Amendment to the Motion

Part of Terrorist Offenders (Restriction of Early Release) Bill - Second Reading (and remaining stages) – in the House of Lords at 5:52 pm on 24th February 2020.

Alert me about debates like this

Photo of Lord Pannick Lord Pannick Crossbench 5:52 pm, 24th February 2020

My Lords, I agree with the Government that the changes to the early release provisions which will be introduced by this Bill are not a retrospective increase in the offender’s penalty, in breach of their rights under the European Convention on Human Rights. It is well-established that the penalty imposed on the offender is the term of years which he or she receives when sentenced by the judge: four years, for example. An alteration in the early release provisions within that four years does not affect the penalty, and so such a change may be imposed on serving prisoners. A long line of cases, both in this jurisdiction and in the European Court of Human Rights, establishes that proposition—most recently, as I suggested to the noble Lord, Lord Marks, the decision of the European court on 12 November 2019 in the case of Abedin v the United Kingdom. The noble Lord, Lord Marks, then argued that there is a common law principle against retrospectivity. Well, there is certainly a presumption against retrospectivity, but it is not an absolute rule.

The question in every case is whether there is a justification for acting in a retrospective manner. It seems to me that, in this context, there is such a justification. Offenders are about to be released early without a Parole Board assessment of whether that is safe. No doubt the Government should have acted more speedily to address this problem, as the noble Lord, Lord Harris of Haringey, and others have suggested, but any fault does not alter the situation in which we now find ourselves. My noble friend Lord Carlile is no doubt correct that further measures are needed to disengage terrorist offenders from their perverted ideology, but again that does not remove the urgent need to disapply the right to automatic early release of those who pose a real danger to the community.

I agree with the Government on all of that, but I have two concerns about the Bill. The first is why it does not provide for a Parole Board assessment by the time these offenders have served half their sentence—a point made by the noble and learned Lord, Lord Falconer of Thoroton, and my noble friend Lord Anderson of Ipswich. As noble Lords have heard, the Bill confers a right to a Parole Board assessment only after two-thirds of the sentence has been served. Since these offenders were previously entitled to release after half their sentence, the proportionate step to take to meet the mischief that there is currently no safety valve of a Parole Board assessment may be to provide for a Parole Board review after half the sentence has been served. That would mean that only those assessed as safe to be released early would be so released. Indeed, the effect of the Bill will be to keep in prison those who have served half their sentence, who would be assessed by the Parole Board as safe to be released. It is unfortunate that the Minister did not address this issue at all in his opening remarks, despite the fact that there is an amendment down. I very much hope that he will enlighten the House on this matter in his closing remarks.
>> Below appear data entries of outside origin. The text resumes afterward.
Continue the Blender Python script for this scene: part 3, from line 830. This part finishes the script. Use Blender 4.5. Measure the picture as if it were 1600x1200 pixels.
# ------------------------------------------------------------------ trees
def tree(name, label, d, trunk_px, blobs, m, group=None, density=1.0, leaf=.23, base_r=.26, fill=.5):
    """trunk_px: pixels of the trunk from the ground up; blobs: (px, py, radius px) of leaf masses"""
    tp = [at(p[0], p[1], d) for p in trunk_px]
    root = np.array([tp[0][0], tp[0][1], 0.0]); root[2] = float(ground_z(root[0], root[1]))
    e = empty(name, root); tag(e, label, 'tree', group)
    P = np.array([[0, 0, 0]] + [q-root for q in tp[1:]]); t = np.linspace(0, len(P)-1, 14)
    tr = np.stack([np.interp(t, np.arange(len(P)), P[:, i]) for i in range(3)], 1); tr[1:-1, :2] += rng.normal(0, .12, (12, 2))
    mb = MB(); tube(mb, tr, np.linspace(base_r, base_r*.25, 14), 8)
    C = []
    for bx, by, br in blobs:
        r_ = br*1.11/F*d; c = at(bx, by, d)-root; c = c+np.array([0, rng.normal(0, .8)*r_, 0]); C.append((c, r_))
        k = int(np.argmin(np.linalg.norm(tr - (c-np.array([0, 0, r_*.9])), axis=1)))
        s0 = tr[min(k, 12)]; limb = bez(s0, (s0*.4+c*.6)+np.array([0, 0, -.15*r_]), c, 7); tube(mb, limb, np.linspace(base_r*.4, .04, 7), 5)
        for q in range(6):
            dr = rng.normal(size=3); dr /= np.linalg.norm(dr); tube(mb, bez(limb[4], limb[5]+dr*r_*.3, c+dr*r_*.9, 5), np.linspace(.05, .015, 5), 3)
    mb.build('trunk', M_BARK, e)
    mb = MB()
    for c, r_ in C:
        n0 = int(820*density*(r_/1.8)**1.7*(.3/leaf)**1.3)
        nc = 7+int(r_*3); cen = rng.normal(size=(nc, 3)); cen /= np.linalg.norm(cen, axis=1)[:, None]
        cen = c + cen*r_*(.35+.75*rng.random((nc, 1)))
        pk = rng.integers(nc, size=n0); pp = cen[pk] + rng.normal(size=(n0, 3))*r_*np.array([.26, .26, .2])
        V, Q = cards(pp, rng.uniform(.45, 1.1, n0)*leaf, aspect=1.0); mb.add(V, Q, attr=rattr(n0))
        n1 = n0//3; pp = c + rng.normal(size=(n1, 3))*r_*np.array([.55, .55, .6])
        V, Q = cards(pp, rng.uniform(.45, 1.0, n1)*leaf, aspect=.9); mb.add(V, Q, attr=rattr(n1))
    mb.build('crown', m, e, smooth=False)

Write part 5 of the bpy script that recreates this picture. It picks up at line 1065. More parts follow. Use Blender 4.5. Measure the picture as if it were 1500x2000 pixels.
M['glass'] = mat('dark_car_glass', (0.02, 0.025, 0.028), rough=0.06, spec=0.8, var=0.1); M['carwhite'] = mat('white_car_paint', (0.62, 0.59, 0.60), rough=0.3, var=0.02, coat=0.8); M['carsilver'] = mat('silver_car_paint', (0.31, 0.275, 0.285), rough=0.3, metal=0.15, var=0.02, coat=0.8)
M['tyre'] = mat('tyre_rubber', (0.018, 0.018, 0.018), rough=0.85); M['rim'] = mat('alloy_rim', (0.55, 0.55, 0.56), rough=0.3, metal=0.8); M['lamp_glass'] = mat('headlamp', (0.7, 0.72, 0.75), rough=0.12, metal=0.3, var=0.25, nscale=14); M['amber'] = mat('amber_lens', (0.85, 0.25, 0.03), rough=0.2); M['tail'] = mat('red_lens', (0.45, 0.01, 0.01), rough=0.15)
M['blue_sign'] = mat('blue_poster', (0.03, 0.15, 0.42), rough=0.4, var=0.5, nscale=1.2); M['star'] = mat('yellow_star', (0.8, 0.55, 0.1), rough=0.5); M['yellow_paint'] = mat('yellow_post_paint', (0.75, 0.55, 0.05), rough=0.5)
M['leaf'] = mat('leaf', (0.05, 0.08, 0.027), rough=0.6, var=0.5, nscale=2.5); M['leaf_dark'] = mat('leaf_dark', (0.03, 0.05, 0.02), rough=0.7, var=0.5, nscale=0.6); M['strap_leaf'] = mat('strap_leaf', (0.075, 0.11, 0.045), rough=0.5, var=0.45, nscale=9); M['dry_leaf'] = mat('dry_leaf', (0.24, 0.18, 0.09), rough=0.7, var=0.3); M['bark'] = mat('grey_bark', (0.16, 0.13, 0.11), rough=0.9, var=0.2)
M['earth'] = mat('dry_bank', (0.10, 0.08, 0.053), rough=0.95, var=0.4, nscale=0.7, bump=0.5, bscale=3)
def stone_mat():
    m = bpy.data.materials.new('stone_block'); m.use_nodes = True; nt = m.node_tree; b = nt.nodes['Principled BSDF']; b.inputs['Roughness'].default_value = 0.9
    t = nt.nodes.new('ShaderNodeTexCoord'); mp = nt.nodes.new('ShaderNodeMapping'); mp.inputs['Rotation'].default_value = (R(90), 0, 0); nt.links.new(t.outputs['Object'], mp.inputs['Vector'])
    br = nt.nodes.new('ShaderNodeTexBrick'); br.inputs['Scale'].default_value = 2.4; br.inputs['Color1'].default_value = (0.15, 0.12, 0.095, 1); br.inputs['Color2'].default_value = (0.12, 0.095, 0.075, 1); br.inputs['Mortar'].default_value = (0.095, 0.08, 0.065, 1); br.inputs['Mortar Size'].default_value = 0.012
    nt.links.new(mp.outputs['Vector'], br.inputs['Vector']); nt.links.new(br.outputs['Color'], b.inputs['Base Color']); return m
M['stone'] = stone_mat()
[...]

My second concern is that the Government have not followed the recommendations in the 2009 report of your Lordships’ Constitution Committee on fast-track legislation, a matter which, again, the Minister did not address in his opening remarks. I was a member of that committee in 2009 and, like the noble Lord, Lord Beith, I remain a member. The 2009 report recommended that when fast-track legislation is enacted, there should be a presumption of a sunset clause as a safeguard, because the normal process of parliamentary scrutiny would not have occurred. It seems all the more important that the Constitution Committee recommendation should be applied in this Bill. As your Lordships know, relevant parliamentary committees that would normally scrutinise this Bill have not yet been appointed; I refer to the Joint Committee on Human Rights, the Justice Committee, the Home Affairs Committee and the Intelligence and Security Committee. None of these has been appointed yet—I find that extraordinary—and, therefore, they have not been able to scrutinise this Bill.

We are told that the Government plan to introduce a counterterrorism Bill later in this Session, dealing with sentencing and release, but we all know that such plans do not always come to fruition. Indeed, the noble and learned Lord had that experience in relation to the online courts Bill; we are still waiting for it to come back. Bills that are anticipated do not come forward for a variety of reasons. It seems therefore very unfortunate that we are being asked to enact, on a fast-track basis, a Bill that does not contain a sunset clause. I hope that the Minister, in closing the debate, will address that matter.